One thing I’d like us to think about for discussion is: Micciche’s students already have a pretty strong grasp of Standard Written Edited English (SWEE) when they perform these rhetorical analyses on texts. How might you use this idea of “rhetorical grammar” to teach writing here at City Tech? 

Please also (as a comment on this post) write up EITHER:

  • an exercise/ assignment that you do to teach reading/annotation/vocabulary strategies OR
  • a concern or problem you have with teaching reading.

Also, the forums on grammar/ engagement/ modes are still up. We’ll be talking about grammars next week– if you have issues or concerns you’d like to cover, post something in that forum.

4 thoughts on “PD Next Week– Readings added

  1. Amber Slater

    One thing that I like to do for teaching annotation is to show students the research on the benefits of annotation. In one of the first classes of the semester, I ask students to talk about their experiences with annotations, what instructors have taught them to do in the past, etc. This opens up a conversation about how annotation is something that we get taught to do, but it has seemed time-consuming, not useful, etc.

    Then I talk about research that I’ve found on notetaking. Here are a couple links that I’ve used:
    https://www.cultofpedagogy.com/note-taking/
    https://www.npr.org/sections/health-shots/2012/10/09/162401053/a-lively-mind-your-brain-on-jane-austen
    ^ I especially like talking to them about the study from the NPR article; the finding was that brain activity looks totally different depending on whether we do close reading or casual reading. I use this as a springboard to talk about the fact that there are many ways to read, but reading closely shapes the connections that our brains make.

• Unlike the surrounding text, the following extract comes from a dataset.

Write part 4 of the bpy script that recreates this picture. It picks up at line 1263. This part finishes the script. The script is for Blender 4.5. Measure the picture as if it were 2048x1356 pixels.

    My hope is that showing the research gets students excited about the “why” of annotation before we dive into how to do it.

  2. Dr. Z

    A concern that I have with teaching reading is a question of motivation. My students demonstrate that they are familiar with (having been previously taught) multiple reading strategies including annotation and other forms of content and genre analysis (without necessarily the vocabulary that we are using in this course). However, they also demonstrate a persistent resistance (bordering on unwillingness) to actually perform those strategies with the assigned readings. I would prefer not to have to go student by student each day to check whether or not they have highlighted and annotated their readings when I could be using that time to go through a deeper level analysis. Is there some method to ensure compliance with a less policing strategy?

  3. Dr. Z

    A concern that I have with teaching reading is a question of motivation. My students demonstrate that they are familiar with (having been previously taught) multiple reading strategies including annotation and other forms of content and genre analysis (without necessarily the vocabulary that we are using in this course). However, they also demonstrate a persistent resistance (bordering on unwillingness) to actually perform those strategies with the assigned readings. I would prefer not to have to go student by student each day to check whether or not they have highlighted and annotated their readings when I could be using that time to go through a deeper level analysis. Is there some method to ensure compliance with a less policing strategy?

  4. Ian Ross Singleton

    My method for teaching grammar has been to put into the assignment that students must proofread out loud. They speak better than they write, like most if not all of us. They also can hear a lot of errors that way. I also have them write something collectively. After that, we look at it without knowing who wrote what. They generated it, but nobody’s singled out. I have them rewrite sentences to make them better. This way grammar is through immersion and through learning together. They’ll also be doing a presentation on a grammar system in the latter half of the term.